Lambi Golo signifie lutte des singes. Cette chanson dénonce la marchandisation de la lutte traditionnelle du Sénégal. Un art perverti, à l’image de la politique, dans l’arène de laquelle les hommes se battent pour leurs intérêts propres. Sixu Tidiane rêve d’une Afrique qui vivra enfin dans la paix et qui ira encore plus loin. Il considère que Touré Kunda a eu sa contribution pour la prise de conscience. Ses chansons ont été présentées à travers le continent, avec un message appelant à l’émancipation dans un contexte où la décolonisation avait encore lieu.
Côté musique, le groupe a le sentiment d’avoir montré la voie aux nouvelles générations. “Ne venez pas pour imiter Touré Kunda. Inspirez-vous de notre histoire et trouvez votre route”, dit-il aux jeunes, tout en précisant son appréciation du talent et des efforts de la nouvelle génération.

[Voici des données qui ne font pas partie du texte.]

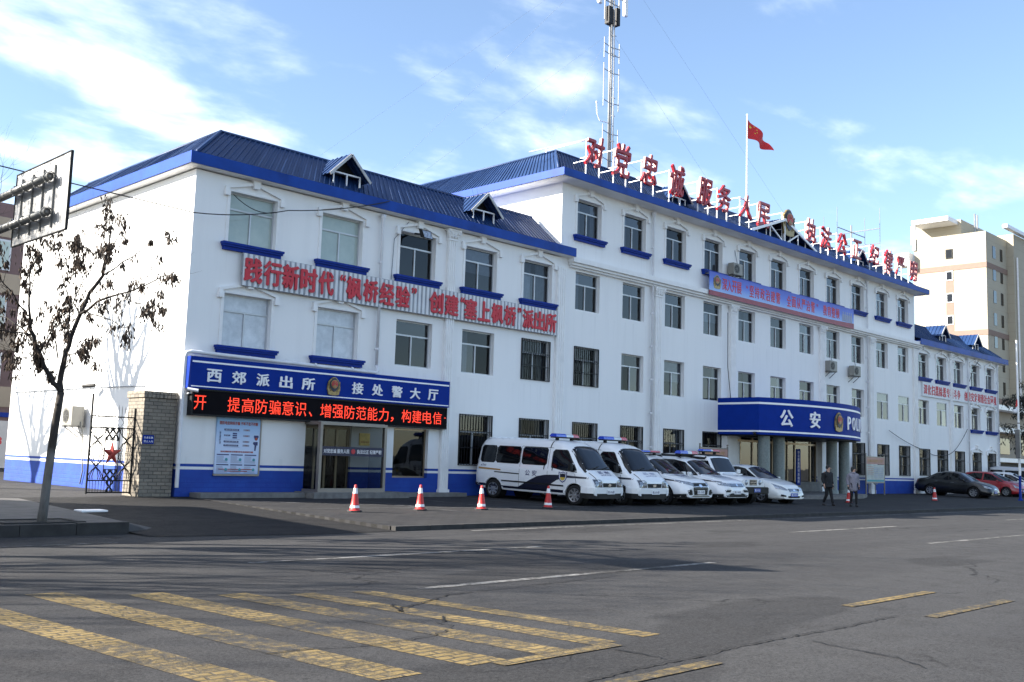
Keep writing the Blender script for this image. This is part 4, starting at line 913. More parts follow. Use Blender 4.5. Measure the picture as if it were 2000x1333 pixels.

Après vingt albums qui font la part belle à une musique bourrée d’énergie et de rythmes, Touré Kunda précise : “Nous voulons continuer.” Plus rien à prouver pour le duo, dont le nom fait partie de l’histoire de la musique : “Nous continuons pour interpeller. Pas uniquement l’Afrique, mais toute l’humanité.”